-- Begin Given information --

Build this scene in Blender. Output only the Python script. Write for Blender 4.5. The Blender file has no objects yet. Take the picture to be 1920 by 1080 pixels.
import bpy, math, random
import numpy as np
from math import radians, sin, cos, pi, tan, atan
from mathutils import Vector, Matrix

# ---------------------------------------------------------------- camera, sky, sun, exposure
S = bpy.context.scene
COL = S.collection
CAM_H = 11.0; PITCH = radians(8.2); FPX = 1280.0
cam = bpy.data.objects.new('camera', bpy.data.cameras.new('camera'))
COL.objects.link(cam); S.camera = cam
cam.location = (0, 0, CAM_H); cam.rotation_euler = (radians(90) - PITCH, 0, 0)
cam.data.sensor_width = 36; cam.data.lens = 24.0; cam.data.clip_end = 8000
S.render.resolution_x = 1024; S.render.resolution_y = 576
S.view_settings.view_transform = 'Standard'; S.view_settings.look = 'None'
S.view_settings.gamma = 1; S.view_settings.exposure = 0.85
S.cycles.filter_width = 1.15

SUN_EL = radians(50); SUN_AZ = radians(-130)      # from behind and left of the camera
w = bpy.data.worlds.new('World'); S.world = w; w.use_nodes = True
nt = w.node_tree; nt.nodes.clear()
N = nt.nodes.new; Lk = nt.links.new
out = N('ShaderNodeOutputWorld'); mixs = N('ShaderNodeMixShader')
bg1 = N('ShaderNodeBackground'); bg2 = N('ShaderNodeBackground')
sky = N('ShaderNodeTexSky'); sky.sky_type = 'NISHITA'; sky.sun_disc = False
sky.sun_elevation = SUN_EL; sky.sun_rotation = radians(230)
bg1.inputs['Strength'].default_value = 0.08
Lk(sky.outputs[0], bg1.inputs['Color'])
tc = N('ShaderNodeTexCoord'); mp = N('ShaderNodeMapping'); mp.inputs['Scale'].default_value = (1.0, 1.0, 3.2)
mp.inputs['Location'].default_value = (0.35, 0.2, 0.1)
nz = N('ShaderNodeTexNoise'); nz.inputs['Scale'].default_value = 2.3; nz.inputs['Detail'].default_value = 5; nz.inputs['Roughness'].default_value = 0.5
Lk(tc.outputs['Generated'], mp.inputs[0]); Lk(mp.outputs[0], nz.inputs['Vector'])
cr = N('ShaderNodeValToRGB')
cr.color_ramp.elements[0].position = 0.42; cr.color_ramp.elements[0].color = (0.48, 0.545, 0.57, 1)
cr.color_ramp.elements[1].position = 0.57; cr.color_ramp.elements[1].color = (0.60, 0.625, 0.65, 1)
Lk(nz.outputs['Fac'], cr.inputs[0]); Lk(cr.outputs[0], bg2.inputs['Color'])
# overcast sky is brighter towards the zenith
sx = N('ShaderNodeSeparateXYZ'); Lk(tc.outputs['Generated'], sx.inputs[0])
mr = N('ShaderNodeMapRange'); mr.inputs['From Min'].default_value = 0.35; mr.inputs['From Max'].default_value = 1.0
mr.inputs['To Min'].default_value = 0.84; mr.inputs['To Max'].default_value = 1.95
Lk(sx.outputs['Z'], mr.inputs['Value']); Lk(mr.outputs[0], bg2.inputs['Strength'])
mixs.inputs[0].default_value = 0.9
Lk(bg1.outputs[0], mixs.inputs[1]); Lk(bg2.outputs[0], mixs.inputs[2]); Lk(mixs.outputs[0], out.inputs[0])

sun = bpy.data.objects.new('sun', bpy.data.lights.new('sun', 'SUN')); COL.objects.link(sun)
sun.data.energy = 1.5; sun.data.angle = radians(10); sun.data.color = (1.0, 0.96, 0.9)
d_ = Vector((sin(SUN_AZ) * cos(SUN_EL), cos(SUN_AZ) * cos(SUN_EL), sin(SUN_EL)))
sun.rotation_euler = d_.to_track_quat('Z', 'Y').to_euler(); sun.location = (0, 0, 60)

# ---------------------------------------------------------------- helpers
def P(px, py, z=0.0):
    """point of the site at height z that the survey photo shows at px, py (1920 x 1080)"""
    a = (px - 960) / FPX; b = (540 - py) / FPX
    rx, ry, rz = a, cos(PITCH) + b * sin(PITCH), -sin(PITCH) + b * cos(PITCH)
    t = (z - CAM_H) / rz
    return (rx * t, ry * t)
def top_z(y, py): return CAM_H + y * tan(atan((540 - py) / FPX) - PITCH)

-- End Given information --

Return exactly the leading lines of the listing, stopping after the line in which "from mathutils import Vector, Matrix" occurs.

Full response:
Build this scene in Blender. Output only the Python script. Write for Blender 4.5. The Blender file has no objects yet. Take the picture to be 1920 by 1080 pixels.
import bpy, math, random
import numpy as np
from math import radians, sin, cos, pi, tan, atan
from mathutils import Vector, Matrix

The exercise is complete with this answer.